According to the study, Click Here to Find a Church (Maybe), the highest-rated denominations at providing accurate website information are the Seventh-day Adventist Church at 100 percent and the Presbyterian Church in America and Evangelical Free Church of America both at 94 percent. Grey Matter noted that the Seventh-day Adventist Church is unique in providing websites for churches that don't have one.

The Southern Baptist Convention, the largest Protestant denomination with 16.2 million members, is among the least accurate at providing correct church links at 67 percent, Grey Matter reported. Others ranking at the bottom are the Church of God (Cleveland, Tennessee) and Free Methodist Church USA, both at 52 percent, Christian Churches and Churches of Christ at 51 percent, and Christian Methodist Episcopal Church at 40 percent.

The Assemblies of God maintains an 82 percent website accuracy rate, Grey Matter states, slightly better than the average Protestant denomination ranking of 81 percent. The AG is the seventh largest Protestant group in the nation, with more than 3.1 million adherents and nearly 13,000 congregations.

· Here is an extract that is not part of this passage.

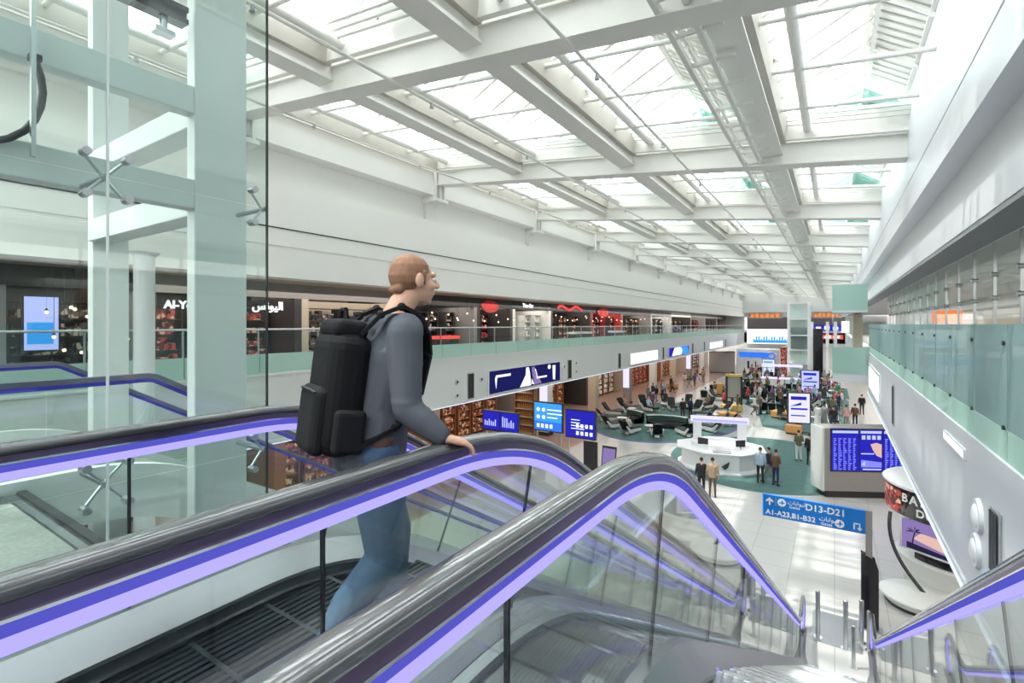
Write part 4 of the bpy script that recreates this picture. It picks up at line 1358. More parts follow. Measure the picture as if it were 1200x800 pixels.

Ron Sellers, president of Grey Matter Research, says inaccurate and incomplete listings represent a missed opportunity for local churches to attract newcomers. An earlier Grey Matter study found that in a typical six-month period nearly 11 million adults not regularly attending worship services visited a website of an individual house of worship, usually seeking information on service times, activities offered, specific beliefs, and location. In the same span, another 21 million churchgoers also visited the website of a different congregation than the one they attended.

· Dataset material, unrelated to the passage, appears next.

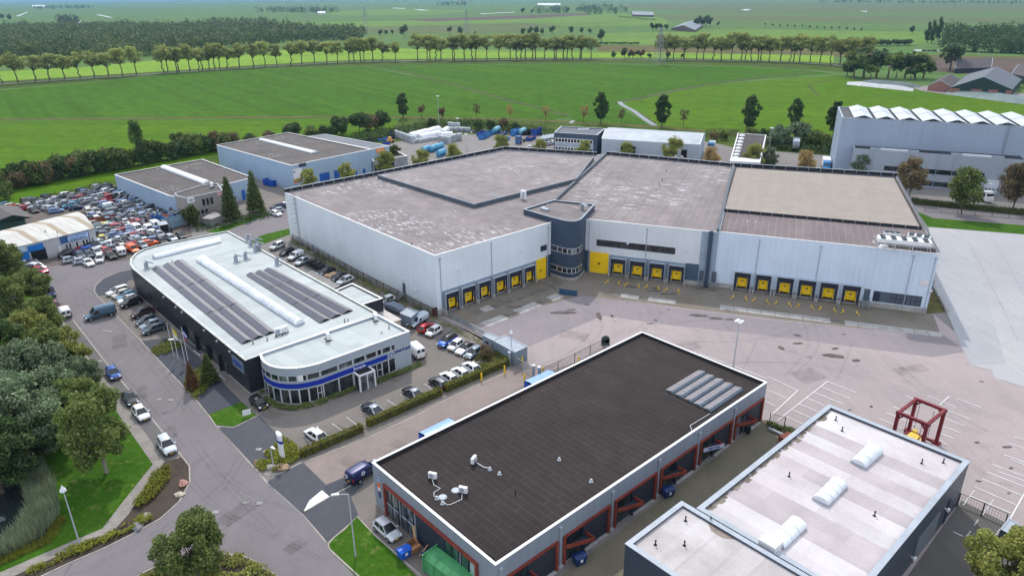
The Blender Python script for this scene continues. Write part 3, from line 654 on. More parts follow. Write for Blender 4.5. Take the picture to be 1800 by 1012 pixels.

"Wrong and missing information has an impact on the reputation and brand image of denominations," Sellers says. Churches that fail to provide accurate information to the denomination are failing to take advantage of a free promotional resource, he says. Young adults, especially, rely on the Internet to find information and make decisions, Sellers notes.

The AG Office of the General Secretary updates the "Find a church" button several times daily in reviewing files. Not all congregations report changes to the national office. The primary method of updating files occurs from the Annual Church Ministries Report submitted by congregations in the Fellowship. National Secretariat personnel also search Google church names in an effort to update websites.

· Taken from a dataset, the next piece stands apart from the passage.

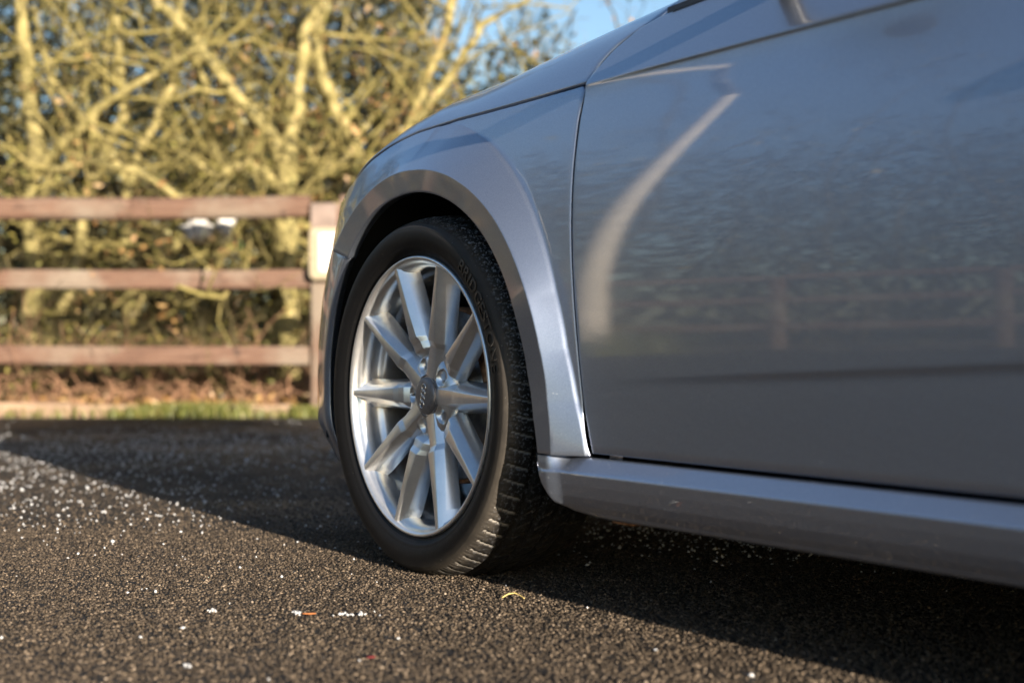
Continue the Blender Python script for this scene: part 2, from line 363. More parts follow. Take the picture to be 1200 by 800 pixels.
def lip_y(th): return -.008 - .009 * sstep(th, 2, 26) * (1 - sstep(th, 95, 140))
def flare_y(s, z, r, th):
    yb = y_base(s, z); r1 = interp(th, R1T, R1R); r2 = interp(th, R2T, R2R)
    r2 = np.where(th > 90, .478 + 0 * th, r2)
    c, sn = np.cos(np.radians(th)), np.sin(np.radians(th))
    y1 = np.minimum(lip_y(th), y_base(r1 * c, WZ + r1 * sn) - .004)
    st = .0065 * (1 - sstep(th, 62, 86)); y2 = y_base(r2 * c, WZ + r2 * sn) - st
    ln = np.where(r > r1, y1 + (r - r1) * (y2 - y1) / (r2 - r1), y1)
    ln = np.where((r > r2) & (st > 1e-5), y2 + (r - r2) * 1.5, ln)
    r0 = interp(th, R0T, R0R)
    ln = ln + np.where(r < r1, (r1 - r) / (r1 - r0) * .005, 0)
    k = .0012; m = -k * np.logaddexp(-ln / k, -(yb) / k)      # the outermost of the two, softly
    return m, yb
# --- front wing: rows turn about the hub, columns run outward from the arch lip
TH = np.concatenate([lin(0, 1, 170)])
rows = []
for q in TH:
    # outer end of this row
    th_nom = -12 + q * (134 + 12)
    row = []
    # outer radius: to the door gap, the bonnet shut line, then the front corner
    c, sn = math.cos(R(th_nom)), math.sin(R(th_nom))
    rr = np.linspace(.40, .75, 700); s_, z_ = rr * c, WZ + rr * sn
    ok = (s_ < interp(z_, GAPZ, GAPS) - .0045) & (z_ < zshut(s_) - .004)
    if th_nom > 118: ok &= rr < .62
    bad = np.where(~ok)[0]; r3 = rr[bad[0] - 1] if len(bad) and bad[0] > 0 else .62
    row = (th_nom, r3); rows.append(row)
th_n = np.array([r[0] for r in rows]); r3 = np.array([r[1] for r in rows])
lo = th_n < 2
# rows near the bottom are squeezed so that the lowest one lies level on the sill seam
zb = .2405
def row_pts(th, r3, th_first):
    r0 = interp(th, R0T, R0R); r1 = interp(th, R1T, R1R); r2 = float(interp(th, R2T, R2R)) if th < 90 else .47
    r2 = min(r2, r3 - .002)
    return np.concatenate([lin(r0, r0 + .004, 3)[:-1], lin(r0 + .004, r1 - .003, 5)[:-1], lin(r1 - .003, r1 + .003, 6)[:-1],
                           lin(r1 + .003, max(r2 - .005, r1 + .004), 10)[:-1], lin(max(r2 - .005, r1 + .004), min(r2 + .005, r3 - .001), 10)[:-1], lin(min(r2 + .005, r3 - .001), r3, 16)])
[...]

Sellers says he didn't find an identifiable trend regarding the theology or size of a denomination in relation to website accuracy.

"But I'm guessing that the more autonomy individual churches have, the less likely the denomination is to have complete and correct information about member churches," Sellers told PE News.

Only three out of four churches in the nation maintain a website, Grey Matter estimates. For the random sampling the researcher conducted, 34 percent of the AG congregations had no Web address listed on the denomination's site. Around 60 percent of AG churches in the U.S. have fewer than 100 attendees.